Think Claiming Social Security at 70 Is Your Safest Bet? Here's Why That Decision Could Backfire
It’s in your best interest to retire with some amount of money saved up. If you let yourself retire on Social Security alone, you might end up having a hard time covering your expenses. But if you’re getting closer to retirement and you aren’t happy with the amount of money you’ve saved to date, you may be inclined to delay your Social Security claim until age 70.
If you were born in 1960 or later, you can collect your complete monthly Social Security benefit without a reduction at 67, which is full retirement age. You can also sign up sooner — as early as age 62. But for each month you claim Social Security before full retirement age, your benefits get reduced.
Image source: Getty Images.
Delaying Social Security past full retirement age, on the other hand, gives your benefits an 8% boost per year until you turn 70. So it’s a great way to score a guaranteed higher payday.
But despite that upside, claiming Social Security at 70 could be more risky than you’d think. Here’s why.
You’re taking a risk on lifetime income
There’s no question that you’ll get the largest monthly benefit possible by claiming Social Security at 70. But it’s definitely not a given that you’ll get the largest lifetime benefit by delaying your claim until 70.
Remember, when you delay Social Security until 70, you’re giving up a large number of individual payments in exchange for the promise of more money each month. This means you need to live long enough for that decision to pay off.
If your full retirement age is 67 and you’re tempted to delay Social Security until age 70, your break-even age will be 82 and 1/2. That’s the age at which you’d get the same total payout regardless of claiming at 67 versus 70. And if you live beyond 82 and 1/2, that’s when a delayed filing pays off.

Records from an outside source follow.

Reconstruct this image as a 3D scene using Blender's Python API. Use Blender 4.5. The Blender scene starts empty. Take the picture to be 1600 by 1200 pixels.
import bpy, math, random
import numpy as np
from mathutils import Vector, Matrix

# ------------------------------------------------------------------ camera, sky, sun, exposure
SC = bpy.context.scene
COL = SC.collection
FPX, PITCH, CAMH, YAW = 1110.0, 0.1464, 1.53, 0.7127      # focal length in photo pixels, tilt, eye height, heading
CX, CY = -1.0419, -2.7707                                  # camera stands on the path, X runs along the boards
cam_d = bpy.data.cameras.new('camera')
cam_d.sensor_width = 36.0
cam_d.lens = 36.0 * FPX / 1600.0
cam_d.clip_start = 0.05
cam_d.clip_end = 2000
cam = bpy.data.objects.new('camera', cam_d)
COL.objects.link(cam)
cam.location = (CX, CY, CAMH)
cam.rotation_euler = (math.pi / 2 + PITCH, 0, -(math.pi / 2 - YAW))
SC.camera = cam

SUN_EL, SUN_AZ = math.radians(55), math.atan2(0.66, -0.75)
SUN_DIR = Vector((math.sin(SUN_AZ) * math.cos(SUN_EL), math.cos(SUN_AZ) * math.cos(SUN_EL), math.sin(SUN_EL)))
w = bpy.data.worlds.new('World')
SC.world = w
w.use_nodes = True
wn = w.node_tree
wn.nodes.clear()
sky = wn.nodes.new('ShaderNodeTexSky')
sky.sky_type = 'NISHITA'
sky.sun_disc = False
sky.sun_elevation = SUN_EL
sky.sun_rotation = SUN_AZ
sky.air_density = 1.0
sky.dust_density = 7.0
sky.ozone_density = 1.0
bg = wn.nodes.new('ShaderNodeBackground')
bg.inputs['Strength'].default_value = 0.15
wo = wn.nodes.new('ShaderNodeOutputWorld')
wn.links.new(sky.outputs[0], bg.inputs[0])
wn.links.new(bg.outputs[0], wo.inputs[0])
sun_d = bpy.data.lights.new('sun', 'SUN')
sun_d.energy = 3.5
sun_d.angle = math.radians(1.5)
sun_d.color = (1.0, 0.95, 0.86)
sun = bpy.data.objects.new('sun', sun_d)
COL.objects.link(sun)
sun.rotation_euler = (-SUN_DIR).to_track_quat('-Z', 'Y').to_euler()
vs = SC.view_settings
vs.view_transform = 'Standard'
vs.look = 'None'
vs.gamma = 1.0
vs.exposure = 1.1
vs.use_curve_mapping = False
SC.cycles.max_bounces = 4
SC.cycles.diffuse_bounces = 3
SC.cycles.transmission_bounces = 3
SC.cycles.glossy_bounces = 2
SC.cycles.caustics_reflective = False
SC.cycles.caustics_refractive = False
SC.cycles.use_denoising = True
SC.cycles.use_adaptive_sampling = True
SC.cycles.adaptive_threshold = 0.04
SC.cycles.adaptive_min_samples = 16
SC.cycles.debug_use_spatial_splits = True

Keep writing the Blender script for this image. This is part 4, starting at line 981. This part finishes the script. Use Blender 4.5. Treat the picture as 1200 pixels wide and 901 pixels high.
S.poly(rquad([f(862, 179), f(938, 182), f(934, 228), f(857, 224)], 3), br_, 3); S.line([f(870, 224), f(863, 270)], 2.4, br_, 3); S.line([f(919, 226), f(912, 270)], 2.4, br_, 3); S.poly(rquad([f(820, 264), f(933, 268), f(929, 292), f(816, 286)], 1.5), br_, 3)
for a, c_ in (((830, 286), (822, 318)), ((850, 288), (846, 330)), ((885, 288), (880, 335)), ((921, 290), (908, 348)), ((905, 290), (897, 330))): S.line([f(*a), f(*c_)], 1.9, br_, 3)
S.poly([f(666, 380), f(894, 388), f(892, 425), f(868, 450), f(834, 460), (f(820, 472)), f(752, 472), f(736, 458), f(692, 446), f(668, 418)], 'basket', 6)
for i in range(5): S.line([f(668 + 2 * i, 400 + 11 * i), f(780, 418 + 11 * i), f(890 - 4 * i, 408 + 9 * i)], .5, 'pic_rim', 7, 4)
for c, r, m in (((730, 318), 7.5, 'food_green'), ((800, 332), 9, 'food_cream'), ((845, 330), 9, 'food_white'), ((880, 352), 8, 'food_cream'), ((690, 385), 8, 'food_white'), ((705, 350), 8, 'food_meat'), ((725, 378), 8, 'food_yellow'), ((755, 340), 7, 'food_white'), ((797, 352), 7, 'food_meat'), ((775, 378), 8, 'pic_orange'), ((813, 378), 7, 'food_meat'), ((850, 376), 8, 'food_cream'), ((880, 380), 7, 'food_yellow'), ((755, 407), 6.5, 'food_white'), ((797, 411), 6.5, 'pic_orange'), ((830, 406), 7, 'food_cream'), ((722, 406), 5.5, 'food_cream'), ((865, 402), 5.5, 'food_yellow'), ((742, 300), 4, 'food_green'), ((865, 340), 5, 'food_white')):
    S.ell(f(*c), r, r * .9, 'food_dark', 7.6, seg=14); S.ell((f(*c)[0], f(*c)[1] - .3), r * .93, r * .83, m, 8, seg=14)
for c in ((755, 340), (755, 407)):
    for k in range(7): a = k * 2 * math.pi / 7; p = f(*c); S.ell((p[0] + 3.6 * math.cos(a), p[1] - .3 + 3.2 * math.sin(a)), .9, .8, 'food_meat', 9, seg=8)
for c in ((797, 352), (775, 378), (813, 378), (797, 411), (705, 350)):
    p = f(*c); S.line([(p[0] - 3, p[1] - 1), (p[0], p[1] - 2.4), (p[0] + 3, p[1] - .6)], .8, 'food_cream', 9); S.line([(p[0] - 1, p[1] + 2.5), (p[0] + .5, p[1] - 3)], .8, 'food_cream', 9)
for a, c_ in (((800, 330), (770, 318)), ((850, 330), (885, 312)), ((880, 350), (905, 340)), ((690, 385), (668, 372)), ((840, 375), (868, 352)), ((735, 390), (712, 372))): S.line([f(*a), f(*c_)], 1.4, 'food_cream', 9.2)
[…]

But can you be certain you’ll live that long? No. Nobody can.
You could be in great health as of your mid- or late 60s only to take a turn for the worse a few years later. So you need to know that pretty much no matter what your situation entails, if you delay Social Security until age 70, you’re taking a gamble on lifetime income.
Think about what delaying Social Security forces you to give up
There’s another aspect of your Social Security filing decision to think about, too. Even if you do live long enough for a claim at age 70 to give you more lifetime income, what will waiting that long mean for you?
Will it mean having to suffer at a terrible job a few extra years after decades in the labor force, to the point where it impacts your health? Will it mean delaying things like getting to travel — and possibly risking being unable to enjoy those experiences because you waited too long and your mobility declined in the interim?
These are important aspects of the decision to think about. So before you settle on 70 as your optimal Social Security filing age, consider not only the risks, but the things you might be giving up. You may come to the conclusion that signing up for benefits sooner makes a lot more sense.